Being human is to love, and to have, and to feel — deeply.

Everyone will experience the loss of a loved one at some point. Regardless of the circumstance, some form of grief will be felt. Grief might affect us with cruel individuality, but to some degree, grief is grief, it doesn’t need to be justified.

If it is felt, it is real.

I have learned we don’t always grieve just for those closest to us, but for the losses felt by others, and the losses felt by a community or a society.

Living in a small community, I have grieved for our losses, as I am sure many of us have, for the loss of significant members of our society that feel gone before their time; there have been people taken from our little shared space, and it has shaken us all.

Whether I know the person or not has little importance. Rather, it is the sense of protective intimacy and the desire to offer support that stays in my mind.

Grief is simply grief.

I have experienced many forms of loss with varying impacts, and I’ve arrived at a cautious admiration for grief.

Grieving is hard and exhausting and consuming; every loss is like a training session to test my heart and mind. The flood of loss would swell up, and I’d feel as though I was washed to sea.

I would try to hold on to anchors — my loved ones and responsibilities — to stay grounded and safe. Inevitably, the pain that accompanied my losses pulled me far from my anchors; I felt alone and the solitude was depressing and scary.

At such a point the sea of grief can drown the soul, overpowering it with relentless magnitude.

To battle back is like treading for your life.

I felt the darkness pound at my determination; I felt it pull me under.
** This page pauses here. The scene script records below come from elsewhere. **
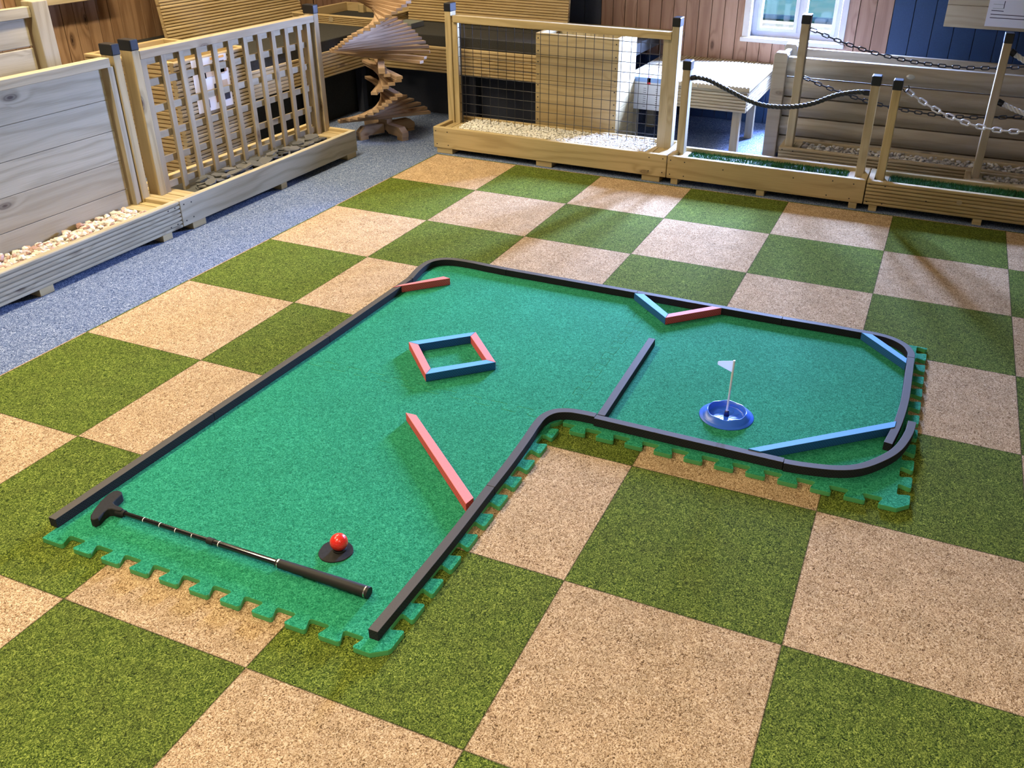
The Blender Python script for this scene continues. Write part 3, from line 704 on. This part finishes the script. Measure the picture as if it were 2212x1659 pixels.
# ------------------------------------------------------------------ felt covered display tables in the corner
ZT = .515
lt = thing('display_table', (-1.39, .5, 0), 'black felt display table along the left wall with a decking front', 'table')
MB().box(XL + .02, -.905, -.47, YF - .03, ZT - .07, ZT).build('felt_top', FELT, lt, bevel=.006)
m = MB(lambda p: (-.900 - p[1], p[0], p[2])); grooved(m, -.47, .739, 0, .300, .150, .028, 7); m.build('front_board', DECK, lt)
MB().box(-1.02, -1.00, -.45, .88, 0, ZT - .07).build('skirt', FELT, lt)
for (a, b) in ((-.46, -.41), (.1, .15), (.68, .73)): MB().box(-.975, -.93, a, b, 0, ZT - .07).build('leg', CHAR, lt)
rt = thing('display_table', (-.05, 1.15, 0), 'black felt display table along the far wall with a decking front', 'table')
MB().box(-.903, .83, .775, YF - .03, ZT - .07, ZT).build('felt_top', FELT, rt, bevel=.006)
m = MB(lambda p: (p[0], .770 + p[1] - .03, p[2])); grooved(m, -.899, .83, 0, .294, .155, .028, 7); m.build('front_board', DECK, rt)
MB().box(-.898, .82, .88, .90, 0, ZT - .07).build('skirt', CHAR, rt)
for a in (-.2, .4): MB().box(a, a + .045, .80, .845, 0, ZT - .07).build('leg', CHAR, rt)
# leaning panels
def lean_panel(name, T, s0, s1, h, tilt, z0, label):
    c = T(((s0 + s1) / 2, 0, z0)); root = thing(name, c, label, 'decking display'); ct, st = math.cos(tilt), math.sin(tilt)
    z = .0; first = True
    while z < h - .02:
        hh = .088 if first else .118; n = 4 if first else 6; first = False
        m = MB(lambda p, z=z: T((p[0], p[1] * ct + (p[2]) * st, z0 + p[2] * ct - p[1] * st)))
        grooved(m, s0, s1, 0, z + .001, hh - .003, .028, n); m.build('deck_board', DECK, root); z += hh
    for s in (s0 + .1, s1 - .15):
        m = MB(lambda p: T((p[0], p[1] * ct + p[2] * st, z0 + p[2] * ct - p[1] * st))); m.box(s, s + .05, .0285, .06, .01, h - .03); m.build('rear_batten', PINE, root)
    return root
lean_panel('leaning_decking', lambda p: (-1.585 - p[1], p[0], p[2]), -.265, 1.0, .62, .12, ZT + .004, 'grooved decking panel leaning on the left wall behind the trellis')
lean_panel('leaning_decking', lambda p: (p[0], 1.245 + p[1], p[2]), -.893, .290, .62, .12, ZT + .004, 'grooved decking panel leaning on the far wall above the mesh fence')
# low corner planter on the table
cp = thing('low_planter', (-1.23, 1.05, ZT), 'low open tray planter in the corner on the felt table', 'planter'); zc0, zc1 = ZT + .0005, ZT + .058
a0, a1, b0, b1 = -1.545, -.905, .83, 1.235
m = MB(lambda p: (p[0], b0 + p[1], p[2])); grooved(m, a0, a1, 0, zc0, zc1 - zc0, .026, 4); m.build('front_board', DECK, cp)
m = MB(lambda p: (a1 - p[1], p[0], p[2])); grooved(m, b0 + .027, 1.44, 0, zc0, zc1 - zc0, .026, 4); m.build('side_board', DECK, cp)
MB().box(a0, a1, 1.441, 1.466, zc0, zc1).build('back_board', DECK, cp, bevel=.002); MB().box(a0, a0 + .026, b0 + .027, 1.44, zc0, zc1).build('side_board', DECK, cp, bevel=.002)
MB().box(-1.40, -1.355, 1.40, 1.44, zc0, zc1 - .004).build('corner_block', PINE, cp, bevel=.002)
MB().tube([(-1.235, b0 - .001, ZT + .031), (-1.235, b0 + .003, ZT + .031)], .017, 24).build('round_badge', SLAT, cp)
o = MB().box(-.795, -.665, .900, 1.065, ZT + .0005, ZT + .034).build('flat_box', [GREYBOX, FELT], bevel=.002); tag(o, 'small grey flat box lying on the black felt table', 'box')

# ------------------------------------------------------------------ timber spiral
sx, sy = -.495, .25
sp = thing('timber_spiral', (sx, sy, 0), 'tall timber spiral of stacked slats on a cross foot in the corner', 'spiral ornament')
for ang in (math.radians(67), math.radians(-23)):
    c, s_ = math.cos(ang), math.sin(ang)
    m = MB(); zz = .0205 if ang > 0 else .0205
    prof = [(-.20, .0205), (.20, .0205), (.20, .048), (.165, .075), (-.165, .075), (-.20, .048)]
    if ang < 0: prof = [(-.20, .0205), (-.06, .0205), (-.03, .035), (.03, .035), (.06, .0205), (.20, .0205), (.20, .048), (.165, .075), (-.165, .075), (-.20, .048)]
    if ang > 0:
        for sg in (-1, 1):
            pr = [(sg * .026, .0205), (sg * .20, .0205), (sg * .20, .048), (sg * .165, .075), (sg * .026, .075)]
            m.extrude(pr, (sx + s_ * .0225, sy - c * .0225, 0), (c, s_, 0), (0, 0, 1), (-s_ * .045, c * .045, 0))
    else: m.extrude(prof, (sx + s_ * .0225, sy - c * .0225, 0), (c, s_, 0), (0, 0, 1), (-s_ * .045, c * .045, 0))
    m.build('cross_arm', CEDAR, sp)
    for sg in (-1, 1):
        q = (sx + c * .17 * sg, sy + s_ * .17 * sg); m = MB(); m.extrude([(-.026, 0), (.026, 0), (.026, .020), (-.026, .020)], (q[0] + s_ * .0225, q[1] - c * .0225, 0), (c, s_, 0), (0, 0, 1), (-s_ * .045, c * .045, 0)); m.build('foot_block', CEDAR, sp)
MB().box(sx - .03, sx + .03, sy - .03, sy + .03, .0755, .0995).build('hub_block', CEDAR, sp)
TH = .0165; zb = .100
FAN = ([(.10, 222), (.112, 229), (.134, 242), (.160, 263), (.178, 272.5), (.191, 282), (.204, 289), (.222, 295), (.239, 302), (.259, 306), (.274, 312), (.293, 319), (.312, 326)],
       [(.313, 292), (.325, 297), (.342, 303), (.358, 311), (.375, 317), (.391, 329), (.408, 311), (.424, 304), (.441, 301), (.462, 308)],
       [(.463, 176), (.474, 178), (.49, 198), (.507, 218), (.523, 232), (.54, 243), (.556, 251), (.576, 257), (.608, 268), (.638, 279), (.665, 292), (.71, 307), (.737, 319), (.756, 326), (.95, 398)])
def fan_angle(z):
    for tab in FAN:
        if z <= tab[-1][0]:
            for (a, b), (c, d) in zip(tab[:-1], tab[1:]):
                if z <= c: return b + (d - b) * (max(z, a) - a) / (c - a)
    return FAN[-1][-1][1]
for i in range(50):
    z = zb + TH * i; a = math.radians(fan_angle(z + TH)); c, s_ = math.cos(a), math.sin(a); hw = .019; hl = .290
    m = MB(); m.extrude([(-hw, z + .0003), (hw, z + .0003), (hw, z + TH - .0003), (-hw, z + TH - .0003)], (sx - c * hl, sy - s_ * hl, 0), (-s_, c, 0), (0, 0, 1), (c * 2 * hl, s_ * 2 * hl, 0))
    m.build('spiral_slat', CEDAR, sp, bevel=.0012)

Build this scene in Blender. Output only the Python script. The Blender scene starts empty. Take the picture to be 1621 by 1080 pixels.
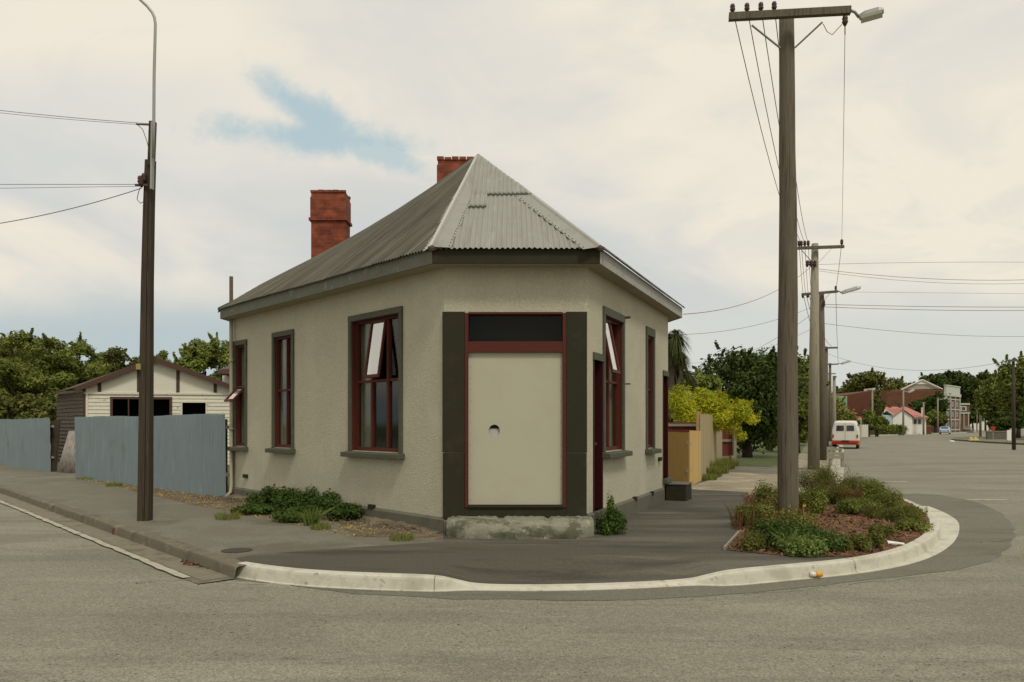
import bpy, math, random
import numpy as np
from mathutils import Vector, Matrix

# ------------------------------------------------------------------ camera, sky, sun, exposure
S = bpy.context.scene
COL = S.collection
F, CX, HZ, EYE = 1233.0, 810.5, 672.0, 1.6        # focal length and horizon of the photograph (px), eye height (m)
cam_d = bpy.data.cameras.new('camera')
cam = bpy.data.objects.new('camera', cam_d); COL.objects.link(cam); S.camera = cam
cam.location = (0, 0, EYE); cam.rotation_euler = (math.radians(90), 0, 0)
cam_d.sensor_width = 36; cam_d.lens = F/1621*36
cam_d.shift_y = (HZ-540)/1621
cam_d.clip_start = 0.1; cam_d.clip_end = 6000

SUN_DIR = Vector((0.30, -0.62, 0.95)).normalized()
SUN_EL = math.asin(SUN_DIR.z); SUN_AZ = math.atan2(SUN_DIR.x, SUN_DIR.y)
W = bpy.data.worlds.new('World'); S.world = W; W.use_nodes = True
def world():
    nt = W.node_tree; nt.nodes.clear(); N = nt.nodes.new; L = nt.links.new
    out = N('ShaderNodeOutputWorld'); bg = N('ShaderNodeBackground'); bg.inputs['Strength'].default_value = 0.092
    L(bg.outputs[0], out.inputs[0])
    sky = N('ShaderNodeTexSky'); sky.sky_type = 'NISHITA'; sky.sun_disc = False
    sky.sun_elevation = SUN_EL; sky.sun_rotation = SUN_AZ; sky.air_density = 1.6; sky.dust_density = 2.5; sky.ozone_density = 1.0
    tc = N('ShaderNodeTexCoord'); sep = N('ShaderNodeSeparateXYZ'); L(tc.outputs['Generated'], sep.inputs[0])
    def M(op, a, b=None, c=None):
        n = N('ShaderNodeMath'); n.operation = op
        for i, v in enumerate((a, b, c)):
            if v is None: continue
            if isinstance(v, (int, float)): n.inputs[i].default_value = v
            else: L(v, n.inputs[i])
        return n.outputs[0]
    def sstep(v, lo, hi):
        n = N('ShaderNodeMapRange'); n.interpolation_type = 'SMOOTHERSTEP'; L(v, n.inputs[0])
        n.inputs[1].default_value = lo; n.inputs[2].default_value = hi; return n.outputs[0]
    def mix(f, a, b):
        n = N('ShaderNodeMix'); n.data_type = 'RGBA'
        if isinstance(f, float): n.inputs[0].default_value = f
        else: L(f, n.inputs[0])
        for s, v in ((6, a), (7, b)):
            if isinstance(v, tuple): n.inputs[s].default_value = (*v, 1)
            else: L(v, n.inputs[s])
        return n.outputs[2]
    # cloud layer: direction stretched flat like a cloud sheet overhead
    zz = M('ADD', M('MAXIMUM', sep.outputs[2], 0.0), 0.22)
    u = M('DIVIDE', sep.outputs[0], zz); v = M('DIVIDE', sep.outputs[1], zz)
    comb = N('ShaderNodeCombineXYZ'); L(u, comb.inputs[0]); L(v, comb.inputs[1]); comb.inputs[2].default_value = 3.7
    def noise(vec, scale, detail, rough, off=(0, 0, 0), dist=0.0):
        mp = N('ShaderNodeMapping'); mp.inputs['Location'].default_value = off; L(vec, mp.inputs[0])
        n = N('ShaderNodeTexNoise'); L(mp.outputs[0], n.inputs['Vector']); n.inputs['Scale'].default_value = scale
        n.inputs['Detail'].default_value = detail; n.inputs['Roughness'].default_value = rough; n.inputs['Distortion'].default_value = dist
        return n.outputs[0]
    n1 = noise(comb.outputs[0], 0.75, 6, 0.5, (0.4, 1.3, 0), 0.5)
    n2 = noise(comb.outputs[0], 2.6, 6, 0.6, (3, 8, 0), 0.8)
    n3 = noise(tc.outputs['Generated'], 3.2, 5, 0.55, (9, 2, 4), 0.6)
    nw = noise(tc.outputs['Generated'], 7.0, 6, 0.62, (1, 5, 2), 1.0)
    nx = noise(tc.outputs['Generated'], 26.0, 7, 0.68, (4, 1, 7), 0.6)
    # cloud brightness: cream with soft grey-blue undersides
    cl = mix(sstep(n1, 0.36, 0.60), (6.0, 6.15, 6.05), (8.7, 7.95, 6.65))
    cl = mix(M('MULTIPLY', sstep(n2, 0.44, 0.70), 0.45), cl, (6.6, 6.55, 6.15))
    # horizon azimuth dependence: greyer, bluer band low down on the left
    az = M('DIVIDE', sep.outputs[0], M('MAXIMUM', sep.outputs[1], 0.05))
    el = M('DIVIDE', sep.outputs[2], M('MAXIMUM', sep.outputs[1], 0.05))
    elw = M('ADD', el, M('MULTIPLY', M('SUBTRACT', n3, 0.5), 0.16))
    low = M('SUBTRACT', 1.0, sstep(elw, 0.09, 0.20))
    lowc = mix(sstep(az, -0.35, 0.25), (4.3, 5.2, 5.55), (6.4, 6.6, 6.2)); cl = mix(M('MULTIPLY', low, 0.9), cl, lowc)
    leftband = M('MULTIPLY', M('SUBTRACT', 1.0, sstep(az, -0.60, -0.12)), M('SUBTRACT', 1.0, sstep(M('ABSOLUTE', M('SUBTRACT', elw, 0.36)), 0.03, 0.14)))
    cl = mix(M('MULTIPLY', leftband, 0.55), cl, (6.3, 6.5, 6.4))
    # openings of clear sky: an elongated gap in the cloud, edges torn by noise
    def gap(ax, ey, sx, sy, rot, soft):
        dx = M('SUBTRACT', az, ax); dy = M('SUBTRACT', el, ey)
        c, s_ = math.cos(rot), math.sin(rot)
        a = M('DIVIDE', M('ADD', M('MULTIPLY', dx, c), M('MULTIPLY', dy, s_)), sx)
        b = M('DIVIDE', M('SUBTRACT', M('MULTIPLY', dy, c), M('MULTIPLY', dx, s_)), sy)
        d = M('ADD', M('SQRT', M('ADD', M('MULTIPLY', a, a), M('MULTIPLY', b, b))), M('ADD', M('MULTIPLY', M('SUBTRACT', nw, 0.5), 1.5), M('MULTIPLY', M('SUBTRACT', nx, 0.5), 1.6)))
        return M('SUBTRACT', 1.0, sstep(d, 1.0-soft, 1.0+soft))
    g = M('MAXIMUM', gap(-0.262, 0.368, 0.125, 0.022, -0.10, 0.8), gap(-0.262, 0.398, 0.075, 0.022, -0.62, 0.85))
    g = M('MAXIMUM', g, M('MULTIPLY', gap(-0.19, 0.355, 0.08, 0.018, -0.35, 0.6), 0.8))
    # clear-sky colour seen through the thin cloud: Nishita veiled with bright mist
    clear = mix(0.80, sky.outputs[0], (4.7, 6.1, 6.4))
    col = mix(M('MULTIPLY', g, 0.95), cl, clear)
    col = mix(0.06, col, sky.outputs[0])
    L(col, bg.inputs['Color'])
world()
sd = bpy.data.lights.new('sun', 'SUN'); sd.energy = 1.5; sd.angle = math.radians(12); sd.color = (1.0, 0.965, 0.86)
so = bpy.data.objects.new('sun', sd); COL.objects.link(so); so.rotation_euler = SUN_DIR.to_track_quat('Z', 'Y').to_euler()
so.location = (0, 0, 30)
S.view_settings.view_transform = 'Standard'; S.view_settings.look = 'None'
S.view_settings.exposure = 0.19; S.view_settings.gamma = 1.0; S.view_settings.use_curve_mapping = False
S.render.engine = 'CYCLES'

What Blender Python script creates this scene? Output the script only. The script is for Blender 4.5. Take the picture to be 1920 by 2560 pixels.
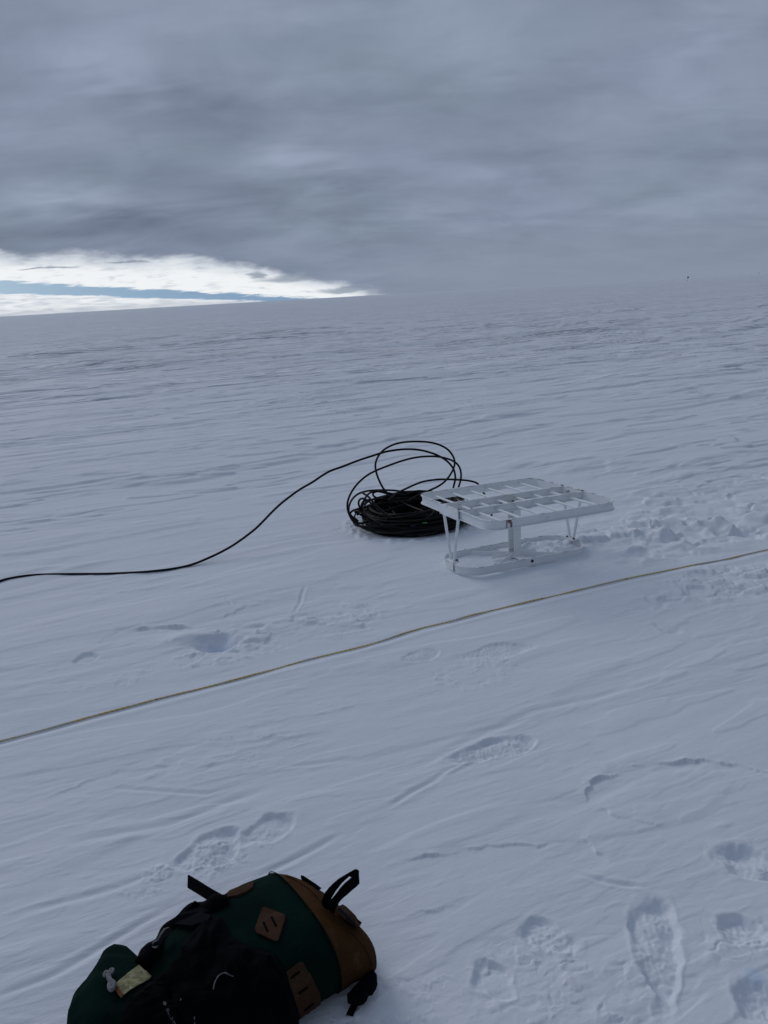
import bpy, bmesh, math, random
import numpy as np
from mathutils import Vector, Matrix
from mathutils.bvhtree import BVHTree

for o in list(bpy.data.objects):
    bpy.data.objects.remove(o)
S = bpy.context.scene
COL = S.collection
random.seed(7)
RNG = np.random.RandomState(11)

# ------------------------------------------------------------------ camera
F = 1923.0                      # focal length in photo pixels (1920 x 2560)
EYE = 1.55
ROLL = math.radians(3.28)
PITCH = math.radians(15.77)
cam_d = bpy.data.cameras.new('camera')
cam = bpy.data.objects.new('camera', cam_d)
COL.objects.link(cam)
S.camera = cam
cam_d.sensor_fit = 'VERTICAL'
cam_d.sensor_height = 24.0
cam_d.lens = 24.0 * F / 2560.0
cam_d.clip_start = 0.05
cam_d.clip_end = 20000
RM = Matrix.Rotation(math.pi / 2 - PITCH, 3, 'X') @ Matrix.Rotation(-ROLL, 3, 'Z')
cam.matrix_world = Matrix.Translation((0, 0, EYE)) @ RM.to_4x4()
S.render.resolution_x = 768
S.render.resolution_y = 1024

# ------------------------------------------------------------------ world
S.view_settings.view_transform = 'Standard'
S.view_settings.look = 'None'
S.view_settings.gamma = 1
S.view_settings.use_curve_mapping = False
S.view_settings.exposure = -1.0

SUN_AZ = math.radians(-38)      # from straight ahead (+Y), negative = left
SUN_EL = math.radians(30)
W = bpy.data.worlds.new("World")
S.world = W
W.use_nodes = True


class NT:
    """tiny helper for writing node trees"""
    def __init__(s, tree):
        s.t = tree
        s.t.nodes.clear()

    def n(s, kind, **kw):
        nd = s.t.nodes.new(kind)
        for k, v in kw.items():
            if k.startswith('i_'):
                nd.inputs[k[2:].replace('_', ' ')].default_value = v
            else:
                setattr(nd, k, v)
        return nd

    def l(s, a, b):
        s.t.links.new(a, b)

    def math(s, op, a, b=None, c=None, clamp=False):
        nd = s.t.nodes.new('ShaderNodeMath')
        nd.operation = op
        nd.use_clamp = clamp
        for i, v in enumerate((a, b, c)):
            if v is None:
                continue
            if isinstance(v, (int, float)):
                nd.inputs[i].default_value = v
            else:
                s.l(v, nd.inputs[i])
        return nd.outputs[0]

    def maprange(s, v, a, b, c=0.0, d=1.0, smooth=True):
        nd = s.t.nodes.new('ShaderNodeMapRange')
        nd.interpolation_type = 'SMOOTHSTEP' if smooth else 'LINEAR'
        for i, x in enumerate((v, a, b, c, d)):
            if isinstance(x, (int, float)):
                nd.inputs[i].default_value = x
            else:
                s.l(x, nd.inputs[i])
        return nd.outputs[0]

    def mix(s, f, a, b, blend='MIX'):
        nd = s.t.nodes.new('ShaderNodeMix')
        nd.data_type = 'RGBA'
        nd.blend_type = blend
        for i, v in ((0, f), (6, a), (7, b)):
            if isinstance(v, (int, float)):
                nd.inputs[i].default_value = v
            elif isinstance(v, (tuple, list)):
                nd.inputs[i].default_value = tuple(v) + (1,) if len(v) == 3 else v
            else:
                s.l(v, nd.inputs[i])
        return nd.outputs[2]

    def noise(s, vec, scale, detail=4, rough=0.5, dist=0.0, dims='3D'):
        nd = s.t.nodes.new('ShaderNodeTexNoise')
        nd.noise_dimensions = dims
        nd.inputs['Scale'].default_value = scale
        nd.inputs['Detail'].default_value = detail
        nd.inputs['Roughness'].default_value = rough
        nd.inputs['Distortion'].default_value = dist
        s.l(vec, nd.inputs['Vector'])
        return nd.outputs[0]

    def mapping(s, vec, loc=(0, 0, 0), rot=(0, 0, 0), scale=(1, 1, 1)):
        nd = s.t.nodes.new('ShaderNodeMapping')
        nd.inputs[1].default_value = loc
        nd.inputs[2].default_value = rot
        nd.inputs[3].default_value = scale
        s.l(vec, nd.inputs[0])
        return nd.outputs[0]


BACK, GLOW = .66, .45
BLOBS = [  # azimuth, elevation, widths, gain, warp  (degrees)
    (-16.2, 14.8, 4.2, 1.5, .42, 4), (-13, 17.8, 7, 1.6, .20, 6), (-4.1, 9.2, 3.6, .8, .34, 3), (9.9, 14.9, 5.5, 1.8, .16, 6),
    (-18.5, 7.0, 4.5, .6, .26, 3), (22, 10.8, 3.5, 1.0, .14, 4), (3.7, 5.6, 4.5, .5, .16, 3), (24.2, 15.2, 4, 1.3, .24, 4),
    (-1, 18.2, 5, 1.0, .16, 5), (-10, 10.0, 5, .8, .08, 4),
    (-17, 5.4, 9, .9, -.28, 2), (-1, 7.1, 6, .5, -.12, 3), (-9.5, 11.6, 7, 1.6, -.16, 5), (-21, 9.6, 7, 1.0, -.14, 4),
    (-9, 4.4, 6, .6, -.12, 2), (18, 13, 6, 1.2, -.06, 4),
]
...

I gasped for life, desperate to fight, with no strength to call on.

If you’re lucky you have lifelines, loved ones to cling to when life becomes murky. I remember growing tired and sinking deeper from the surface and withdrawing into myself. I remember giving up at moments.

But then I would have a moment of clarity — a moment when I looked past the surface and saw the people who were reaching for me. They were my family and my friends, and I chose to reach back.

I had the strength in those moments to think clearly. I went back to treading, surviving each day, until I survived a week, then a month, then I barely had to tread at all.

I remember feeling as though my feet brushed the shore.